The other day I was standing in the crowded New York subway and a man sitting down held up his Daily News and said loudly “Anybody want the paper?”
I actually wanted it but was standing and couldn’t really read it. Around me, a lot of people had earbuds in and didn’t hear him. A couple people smiled at his kindness. No one moved to take the paper.
“Anybody?” he called again. “Want the paper?”
No one moved. The man’s armed dropped and he put the paper in his lap. “Geez,” he said. He looked really disappointed, almost angry.
Later, the train emptied out and I was able to sit in a seat across the car from the man. After a few minutes, I leaned forward and reached my hand towards him. “May I?” I asked.
His whole face lit up. He handed me the paper. He sat upright. He stopped slouching. As I was reading, he caught my eye and gave me a thumbs up sign. When he got off the train, he looked over to me and waved goodbye.
This is a fact: When people, like my friend on the train, have the impulse to do good, give of themselves and help others and that impulse is frustrated, they feel bad. That is why the man looked so crestfallen. If that impulse to do good is frustrated regularly, then we begin to suppress it in order not to have to re-experience the bad feeling of frustration.
On the other hand, if the impulse to do good arises and it is successful, we feel good. We want to do it again.

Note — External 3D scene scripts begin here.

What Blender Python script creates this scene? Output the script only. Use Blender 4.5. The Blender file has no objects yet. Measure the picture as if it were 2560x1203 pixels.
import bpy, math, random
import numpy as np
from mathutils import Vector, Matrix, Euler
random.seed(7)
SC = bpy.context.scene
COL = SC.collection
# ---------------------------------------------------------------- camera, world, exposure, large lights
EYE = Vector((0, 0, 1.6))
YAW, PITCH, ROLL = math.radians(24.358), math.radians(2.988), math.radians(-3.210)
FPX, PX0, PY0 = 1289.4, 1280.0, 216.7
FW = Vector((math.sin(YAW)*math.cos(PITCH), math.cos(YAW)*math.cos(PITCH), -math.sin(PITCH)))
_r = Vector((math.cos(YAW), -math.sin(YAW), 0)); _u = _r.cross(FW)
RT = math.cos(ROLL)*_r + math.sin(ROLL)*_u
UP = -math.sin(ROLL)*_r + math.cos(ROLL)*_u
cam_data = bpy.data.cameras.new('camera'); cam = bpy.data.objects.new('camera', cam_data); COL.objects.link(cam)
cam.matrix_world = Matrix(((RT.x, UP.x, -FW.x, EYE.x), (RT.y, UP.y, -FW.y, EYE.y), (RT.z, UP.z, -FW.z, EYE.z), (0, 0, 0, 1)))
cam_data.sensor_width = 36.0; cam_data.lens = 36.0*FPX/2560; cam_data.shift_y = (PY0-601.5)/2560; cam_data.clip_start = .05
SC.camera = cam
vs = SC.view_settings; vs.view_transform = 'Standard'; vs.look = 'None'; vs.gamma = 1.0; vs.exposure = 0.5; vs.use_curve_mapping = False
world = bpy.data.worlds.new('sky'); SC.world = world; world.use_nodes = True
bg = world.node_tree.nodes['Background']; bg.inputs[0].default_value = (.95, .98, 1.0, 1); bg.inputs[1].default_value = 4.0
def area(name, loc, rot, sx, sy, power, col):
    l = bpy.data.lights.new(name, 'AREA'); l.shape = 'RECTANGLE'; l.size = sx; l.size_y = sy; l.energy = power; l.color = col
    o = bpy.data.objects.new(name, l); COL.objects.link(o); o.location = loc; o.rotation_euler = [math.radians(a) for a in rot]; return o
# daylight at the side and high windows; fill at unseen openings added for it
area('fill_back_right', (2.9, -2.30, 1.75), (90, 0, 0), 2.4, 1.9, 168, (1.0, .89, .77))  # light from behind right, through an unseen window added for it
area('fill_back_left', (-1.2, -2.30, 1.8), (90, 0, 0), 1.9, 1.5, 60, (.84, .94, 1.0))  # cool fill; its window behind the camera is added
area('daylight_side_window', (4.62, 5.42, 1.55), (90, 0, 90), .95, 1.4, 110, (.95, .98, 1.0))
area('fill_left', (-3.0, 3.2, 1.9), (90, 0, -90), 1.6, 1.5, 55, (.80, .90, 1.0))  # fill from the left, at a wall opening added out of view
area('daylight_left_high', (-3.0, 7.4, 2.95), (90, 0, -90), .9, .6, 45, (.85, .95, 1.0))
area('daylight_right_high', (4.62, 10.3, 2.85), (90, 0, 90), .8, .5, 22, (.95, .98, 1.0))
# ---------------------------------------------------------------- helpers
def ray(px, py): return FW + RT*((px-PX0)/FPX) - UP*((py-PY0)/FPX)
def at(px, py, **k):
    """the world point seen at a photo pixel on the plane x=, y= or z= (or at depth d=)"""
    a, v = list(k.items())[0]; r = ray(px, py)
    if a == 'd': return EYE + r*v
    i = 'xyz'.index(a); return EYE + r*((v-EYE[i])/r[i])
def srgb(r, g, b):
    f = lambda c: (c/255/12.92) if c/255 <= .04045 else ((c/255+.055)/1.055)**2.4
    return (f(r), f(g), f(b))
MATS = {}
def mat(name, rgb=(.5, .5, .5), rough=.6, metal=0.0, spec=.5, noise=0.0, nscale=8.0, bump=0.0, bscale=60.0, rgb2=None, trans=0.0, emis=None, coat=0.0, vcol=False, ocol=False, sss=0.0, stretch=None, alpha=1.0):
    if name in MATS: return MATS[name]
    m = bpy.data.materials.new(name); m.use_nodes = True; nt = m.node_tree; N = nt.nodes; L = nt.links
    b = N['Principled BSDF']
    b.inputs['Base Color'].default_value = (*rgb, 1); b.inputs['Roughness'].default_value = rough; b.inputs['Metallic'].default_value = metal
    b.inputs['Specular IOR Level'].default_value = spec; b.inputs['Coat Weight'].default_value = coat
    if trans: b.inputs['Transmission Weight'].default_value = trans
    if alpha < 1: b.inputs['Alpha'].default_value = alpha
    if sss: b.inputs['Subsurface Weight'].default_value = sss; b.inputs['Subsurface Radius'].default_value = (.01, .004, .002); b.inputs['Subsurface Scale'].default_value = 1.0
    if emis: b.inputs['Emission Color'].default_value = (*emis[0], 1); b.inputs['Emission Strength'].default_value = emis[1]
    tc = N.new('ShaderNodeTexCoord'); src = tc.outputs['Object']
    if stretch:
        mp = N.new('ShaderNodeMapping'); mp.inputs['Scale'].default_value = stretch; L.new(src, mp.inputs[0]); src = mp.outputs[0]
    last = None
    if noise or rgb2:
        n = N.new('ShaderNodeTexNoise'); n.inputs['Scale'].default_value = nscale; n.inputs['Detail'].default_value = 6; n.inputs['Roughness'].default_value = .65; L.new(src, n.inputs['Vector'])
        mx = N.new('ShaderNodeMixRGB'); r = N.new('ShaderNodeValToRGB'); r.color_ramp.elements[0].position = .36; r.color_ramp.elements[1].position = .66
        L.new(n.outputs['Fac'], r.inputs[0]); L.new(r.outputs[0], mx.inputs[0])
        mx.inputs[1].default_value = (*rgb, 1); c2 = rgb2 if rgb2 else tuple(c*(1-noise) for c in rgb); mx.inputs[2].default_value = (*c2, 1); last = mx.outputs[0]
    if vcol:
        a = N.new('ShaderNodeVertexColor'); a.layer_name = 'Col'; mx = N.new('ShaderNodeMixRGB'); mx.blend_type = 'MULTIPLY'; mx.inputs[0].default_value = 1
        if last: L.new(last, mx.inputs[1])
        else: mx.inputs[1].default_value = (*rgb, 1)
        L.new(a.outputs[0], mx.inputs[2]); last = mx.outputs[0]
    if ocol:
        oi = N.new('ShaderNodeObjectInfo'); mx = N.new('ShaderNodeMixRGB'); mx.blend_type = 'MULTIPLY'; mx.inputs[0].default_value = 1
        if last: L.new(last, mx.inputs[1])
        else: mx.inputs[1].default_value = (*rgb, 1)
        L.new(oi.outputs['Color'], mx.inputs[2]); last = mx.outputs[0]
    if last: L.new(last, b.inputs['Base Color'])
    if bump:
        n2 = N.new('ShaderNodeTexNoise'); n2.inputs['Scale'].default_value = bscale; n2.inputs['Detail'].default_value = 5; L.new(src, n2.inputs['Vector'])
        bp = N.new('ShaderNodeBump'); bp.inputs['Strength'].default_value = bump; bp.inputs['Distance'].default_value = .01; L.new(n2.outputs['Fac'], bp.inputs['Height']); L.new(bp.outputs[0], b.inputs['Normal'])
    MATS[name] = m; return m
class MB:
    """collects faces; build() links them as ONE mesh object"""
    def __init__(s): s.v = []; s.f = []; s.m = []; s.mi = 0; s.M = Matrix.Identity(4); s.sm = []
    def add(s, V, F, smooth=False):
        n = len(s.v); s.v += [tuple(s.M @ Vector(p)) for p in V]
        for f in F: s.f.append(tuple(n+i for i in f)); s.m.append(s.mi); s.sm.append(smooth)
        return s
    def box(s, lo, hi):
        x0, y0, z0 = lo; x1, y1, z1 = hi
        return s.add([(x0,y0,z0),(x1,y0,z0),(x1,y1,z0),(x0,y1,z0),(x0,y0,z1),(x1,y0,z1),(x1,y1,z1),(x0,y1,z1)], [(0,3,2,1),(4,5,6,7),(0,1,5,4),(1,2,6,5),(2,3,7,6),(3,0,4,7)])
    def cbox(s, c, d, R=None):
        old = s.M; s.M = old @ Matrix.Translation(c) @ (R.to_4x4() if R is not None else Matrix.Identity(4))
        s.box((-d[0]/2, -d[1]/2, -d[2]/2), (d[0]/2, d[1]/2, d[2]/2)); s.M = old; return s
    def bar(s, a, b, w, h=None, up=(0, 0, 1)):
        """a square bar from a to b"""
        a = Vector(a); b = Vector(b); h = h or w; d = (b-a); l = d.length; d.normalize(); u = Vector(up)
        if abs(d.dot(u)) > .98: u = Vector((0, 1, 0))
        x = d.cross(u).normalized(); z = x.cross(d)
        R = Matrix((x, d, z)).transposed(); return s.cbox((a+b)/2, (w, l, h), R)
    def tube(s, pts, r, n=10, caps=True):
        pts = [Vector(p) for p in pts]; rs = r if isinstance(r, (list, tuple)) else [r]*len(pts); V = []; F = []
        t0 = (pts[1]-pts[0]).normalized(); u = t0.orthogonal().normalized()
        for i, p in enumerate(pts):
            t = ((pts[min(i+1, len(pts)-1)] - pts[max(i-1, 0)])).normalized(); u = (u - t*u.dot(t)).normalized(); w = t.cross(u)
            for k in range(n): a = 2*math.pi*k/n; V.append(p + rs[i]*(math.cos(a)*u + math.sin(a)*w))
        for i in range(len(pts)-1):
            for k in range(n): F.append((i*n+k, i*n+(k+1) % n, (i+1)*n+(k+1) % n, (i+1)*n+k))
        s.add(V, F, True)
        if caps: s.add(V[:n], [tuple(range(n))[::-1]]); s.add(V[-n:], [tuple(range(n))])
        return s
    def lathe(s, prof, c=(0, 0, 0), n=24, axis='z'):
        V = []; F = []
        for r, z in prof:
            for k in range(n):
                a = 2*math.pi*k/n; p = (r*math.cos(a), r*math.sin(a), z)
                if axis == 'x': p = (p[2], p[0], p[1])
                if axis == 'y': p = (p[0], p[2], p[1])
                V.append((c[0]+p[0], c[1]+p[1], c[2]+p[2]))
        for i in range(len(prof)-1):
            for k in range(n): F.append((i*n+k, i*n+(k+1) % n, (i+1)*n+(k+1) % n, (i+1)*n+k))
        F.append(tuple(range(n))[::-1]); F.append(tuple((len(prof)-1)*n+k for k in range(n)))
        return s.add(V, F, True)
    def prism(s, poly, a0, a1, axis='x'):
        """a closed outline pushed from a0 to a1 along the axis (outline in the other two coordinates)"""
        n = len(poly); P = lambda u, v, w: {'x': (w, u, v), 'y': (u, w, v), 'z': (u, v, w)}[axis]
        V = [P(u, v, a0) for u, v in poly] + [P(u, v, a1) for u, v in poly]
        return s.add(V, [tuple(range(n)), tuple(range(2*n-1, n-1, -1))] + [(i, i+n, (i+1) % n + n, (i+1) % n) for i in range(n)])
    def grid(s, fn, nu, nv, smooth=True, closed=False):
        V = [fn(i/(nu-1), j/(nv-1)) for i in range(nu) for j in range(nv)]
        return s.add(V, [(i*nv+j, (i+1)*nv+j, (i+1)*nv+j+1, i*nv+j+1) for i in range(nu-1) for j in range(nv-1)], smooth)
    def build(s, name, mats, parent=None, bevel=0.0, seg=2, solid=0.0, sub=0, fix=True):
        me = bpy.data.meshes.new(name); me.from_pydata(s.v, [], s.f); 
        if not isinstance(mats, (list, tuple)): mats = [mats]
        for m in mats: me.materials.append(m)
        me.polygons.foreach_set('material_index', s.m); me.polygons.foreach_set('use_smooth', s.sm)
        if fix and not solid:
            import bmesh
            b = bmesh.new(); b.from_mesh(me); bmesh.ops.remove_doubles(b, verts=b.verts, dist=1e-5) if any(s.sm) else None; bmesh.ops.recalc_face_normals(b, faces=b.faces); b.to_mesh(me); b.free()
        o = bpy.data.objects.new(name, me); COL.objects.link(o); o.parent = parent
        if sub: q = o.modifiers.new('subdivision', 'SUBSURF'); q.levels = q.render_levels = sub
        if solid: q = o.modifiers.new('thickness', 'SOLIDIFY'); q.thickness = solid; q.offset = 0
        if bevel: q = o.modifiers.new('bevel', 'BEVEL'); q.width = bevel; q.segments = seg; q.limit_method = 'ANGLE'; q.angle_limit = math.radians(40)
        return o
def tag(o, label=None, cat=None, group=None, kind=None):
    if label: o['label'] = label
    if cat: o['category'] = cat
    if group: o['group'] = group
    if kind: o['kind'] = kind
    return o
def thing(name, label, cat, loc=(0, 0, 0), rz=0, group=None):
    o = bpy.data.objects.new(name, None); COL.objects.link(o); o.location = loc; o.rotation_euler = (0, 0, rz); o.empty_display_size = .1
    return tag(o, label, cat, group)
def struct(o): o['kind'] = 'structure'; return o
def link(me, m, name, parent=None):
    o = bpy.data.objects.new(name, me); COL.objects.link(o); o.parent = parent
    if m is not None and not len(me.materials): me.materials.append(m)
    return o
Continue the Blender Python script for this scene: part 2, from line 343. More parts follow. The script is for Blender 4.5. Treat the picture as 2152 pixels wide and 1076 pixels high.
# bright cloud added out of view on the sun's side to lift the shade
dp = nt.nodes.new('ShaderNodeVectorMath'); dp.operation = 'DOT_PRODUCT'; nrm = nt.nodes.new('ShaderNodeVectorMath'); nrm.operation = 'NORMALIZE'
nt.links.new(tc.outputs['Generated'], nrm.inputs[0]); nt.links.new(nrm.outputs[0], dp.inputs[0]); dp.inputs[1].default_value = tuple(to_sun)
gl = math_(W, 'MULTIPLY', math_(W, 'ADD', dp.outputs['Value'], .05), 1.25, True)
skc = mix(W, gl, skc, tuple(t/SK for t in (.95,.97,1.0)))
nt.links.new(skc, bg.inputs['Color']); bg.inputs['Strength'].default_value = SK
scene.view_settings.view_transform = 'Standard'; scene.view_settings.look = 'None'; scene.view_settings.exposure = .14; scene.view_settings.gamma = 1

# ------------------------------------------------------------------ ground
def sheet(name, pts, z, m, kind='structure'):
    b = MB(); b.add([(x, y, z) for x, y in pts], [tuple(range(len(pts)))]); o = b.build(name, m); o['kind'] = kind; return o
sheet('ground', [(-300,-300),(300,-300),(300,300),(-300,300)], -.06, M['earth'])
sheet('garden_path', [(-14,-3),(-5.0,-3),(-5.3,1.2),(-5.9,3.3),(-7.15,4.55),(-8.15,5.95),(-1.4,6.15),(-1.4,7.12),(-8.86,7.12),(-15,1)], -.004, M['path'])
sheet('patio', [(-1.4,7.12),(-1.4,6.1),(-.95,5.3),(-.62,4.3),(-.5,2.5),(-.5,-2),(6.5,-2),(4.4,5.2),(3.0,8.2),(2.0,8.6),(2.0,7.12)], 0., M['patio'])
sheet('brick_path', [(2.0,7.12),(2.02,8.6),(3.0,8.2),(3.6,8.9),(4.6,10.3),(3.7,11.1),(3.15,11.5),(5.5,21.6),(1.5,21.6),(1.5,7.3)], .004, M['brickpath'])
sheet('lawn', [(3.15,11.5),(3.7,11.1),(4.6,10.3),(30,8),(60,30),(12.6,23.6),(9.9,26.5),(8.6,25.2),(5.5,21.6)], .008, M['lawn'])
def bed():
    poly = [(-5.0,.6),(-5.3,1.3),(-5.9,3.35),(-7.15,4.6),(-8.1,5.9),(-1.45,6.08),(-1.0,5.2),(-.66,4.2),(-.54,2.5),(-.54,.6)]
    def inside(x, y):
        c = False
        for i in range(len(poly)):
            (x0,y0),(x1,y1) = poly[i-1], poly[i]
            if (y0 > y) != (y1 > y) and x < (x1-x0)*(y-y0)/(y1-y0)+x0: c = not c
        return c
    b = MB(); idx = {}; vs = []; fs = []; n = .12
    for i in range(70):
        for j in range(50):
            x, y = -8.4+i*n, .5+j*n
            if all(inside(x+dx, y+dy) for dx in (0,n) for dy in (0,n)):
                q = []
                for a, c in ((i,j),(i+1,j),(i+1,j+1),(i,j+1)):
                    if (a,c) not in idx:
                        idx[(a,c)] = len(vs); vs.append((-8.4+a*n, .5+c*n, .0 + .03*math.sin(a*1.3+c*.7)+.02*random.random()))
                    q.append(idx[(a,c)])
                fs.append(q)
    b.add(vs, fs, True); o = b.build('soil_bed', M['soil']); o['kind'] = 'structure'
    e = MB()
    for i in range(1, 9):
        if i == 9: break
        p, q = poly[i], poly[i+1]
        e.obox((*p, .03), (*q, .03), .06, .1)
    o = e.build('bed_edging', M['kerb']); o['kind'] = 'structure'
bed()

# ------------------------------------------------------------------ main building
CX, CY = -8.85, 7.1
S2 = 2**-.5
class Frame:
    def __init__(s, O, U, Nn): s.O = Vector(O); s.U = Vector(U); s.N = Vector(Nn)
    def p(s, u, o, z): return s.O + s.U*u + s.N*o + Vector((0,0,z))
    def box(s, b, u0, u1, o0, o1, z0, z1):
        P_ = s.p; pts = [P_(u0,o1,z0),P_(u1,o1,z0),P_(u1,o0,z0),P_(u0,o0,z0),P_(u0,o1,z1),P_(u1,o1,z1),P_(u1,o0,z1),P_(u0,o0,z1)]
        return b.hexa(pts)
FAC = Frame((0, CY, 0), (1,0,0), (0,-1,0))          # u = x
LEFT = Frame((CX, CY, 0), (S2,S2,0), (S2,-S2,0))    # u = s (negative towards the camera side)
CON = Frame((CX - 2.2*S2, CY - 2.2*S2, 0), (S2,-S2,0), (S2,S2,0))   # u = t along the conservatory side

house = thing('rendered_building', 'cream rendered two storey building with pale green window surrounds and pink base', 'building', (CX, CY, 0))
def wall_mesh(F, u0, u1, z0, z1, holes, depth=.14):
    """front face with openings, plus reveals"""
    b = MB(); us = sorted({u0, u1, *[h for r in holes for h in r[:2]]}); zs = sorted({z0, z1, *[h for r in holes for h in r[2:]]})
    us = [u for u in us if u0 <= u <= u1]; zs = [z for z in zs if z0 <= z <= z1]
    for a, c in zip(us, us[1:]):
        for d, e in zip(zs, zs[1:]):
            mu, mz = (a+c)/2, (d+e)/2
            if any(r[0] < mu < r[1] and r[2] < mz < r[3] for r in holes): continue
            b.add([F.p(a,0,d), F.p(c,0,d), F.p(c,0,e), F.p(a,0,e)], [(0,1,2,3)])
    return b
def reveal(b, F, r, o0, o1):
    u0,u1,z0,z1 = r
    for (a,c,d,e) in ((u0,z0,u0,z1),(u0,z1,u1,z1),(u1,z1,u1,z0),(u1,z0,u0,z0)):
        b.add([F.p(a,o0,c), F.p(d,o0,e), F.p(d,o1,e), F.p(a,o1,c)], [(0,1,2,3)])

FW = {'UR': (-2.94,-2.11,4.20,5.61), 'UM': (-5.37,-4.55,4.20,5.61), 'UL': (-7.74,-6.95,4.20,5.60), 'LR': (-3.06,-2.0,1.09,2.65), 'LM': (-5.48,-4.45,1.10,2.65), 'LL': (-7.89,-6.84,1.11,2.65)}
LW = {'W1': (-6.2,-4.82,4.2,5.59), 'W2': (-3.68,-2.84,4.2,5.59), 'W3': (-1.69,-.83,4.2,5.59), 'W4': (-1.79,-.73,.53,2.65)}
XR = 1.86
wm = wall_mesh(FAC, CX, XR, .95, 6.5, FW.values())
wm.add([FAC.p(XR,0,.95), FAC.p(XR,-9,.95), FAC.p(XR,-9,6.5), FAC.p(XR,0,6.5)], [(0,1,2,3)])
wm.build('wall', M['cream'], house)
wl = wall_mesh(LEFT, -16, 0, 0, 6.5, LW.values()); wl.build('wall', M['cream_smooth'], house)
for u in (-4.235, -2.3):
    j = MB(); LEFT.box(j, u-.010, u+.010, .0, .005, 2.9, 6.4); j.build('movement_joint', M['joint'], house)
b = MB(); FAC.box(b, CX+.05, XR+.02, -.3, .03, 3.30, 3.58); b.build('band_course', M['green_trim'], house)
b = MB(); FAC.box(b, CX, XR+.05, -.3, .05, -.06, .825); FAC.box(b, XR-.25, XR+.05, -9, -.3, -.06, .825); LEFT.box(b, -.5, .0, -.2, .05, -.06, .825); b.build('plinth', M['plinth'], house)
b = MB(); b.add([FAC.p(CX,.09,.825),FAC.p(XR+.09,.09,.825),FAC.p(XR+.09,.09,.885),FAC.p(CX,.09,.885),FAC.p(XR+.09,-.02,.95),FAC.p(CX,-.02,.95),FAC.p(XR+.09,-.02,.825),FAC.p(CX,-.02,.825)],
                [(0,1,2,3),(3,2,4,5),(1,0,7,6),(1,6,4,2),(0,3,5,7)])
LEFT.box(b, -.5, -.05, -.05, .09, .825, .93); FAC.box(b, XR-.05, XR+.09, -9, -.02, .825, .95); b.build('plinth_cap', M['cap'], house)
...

Experiencing success doing good is a big part of what makes benevolent action part of our repetoire.
This is really important to anyone who wants to bring out the good in others–whether you want to encourage others to become vegetarian or you are a sustainability or social responsibility officer in a corporation or a volunteer coordinator in a non-profit.
The first time someone has the impulse to help you or join you, encourage them. Accept their goodwill. No matter how naive or innocent or even unproductive their effort is. Let them have the experience of having a self-originating impulse to do good and have it seen through and appreciated.
Never, ever turn a spontaneous volunteer away, even if you have nothing for them to do. Find something. Because once they have felt frustrated, it will be harder to get that person–the valuable one who came without prompting–to come back a second time then it would be to motivate a whole new person.
If you want people to become vegetarian, say, celebrate them when they say they want to do “meatless mondays” even if they haven’t gone as far as you want them to. If you want someone to go on a climate march, celebrate when they take the much smaller step of signing an online petition.
Let people take their baby steps. Celebrate them. After they have felt good for a while, encourage them to take the next step.
Like that man on the train with the newspaper. Perhaps the next time that man gets on the train with a paper, having had success and felt good once, he will try giving it away again. Maybe then he will also think to give books to children. If that feels good, maybe he will start volunteering in a literacy program. Maybe if that feels good, he will change his career and work on children’s literacy nationwide.
Or we can refuse his paper and listen to our music with our earbuds in while he fumes that no one accepted his offer. And lose his impulse to do good maybe forever.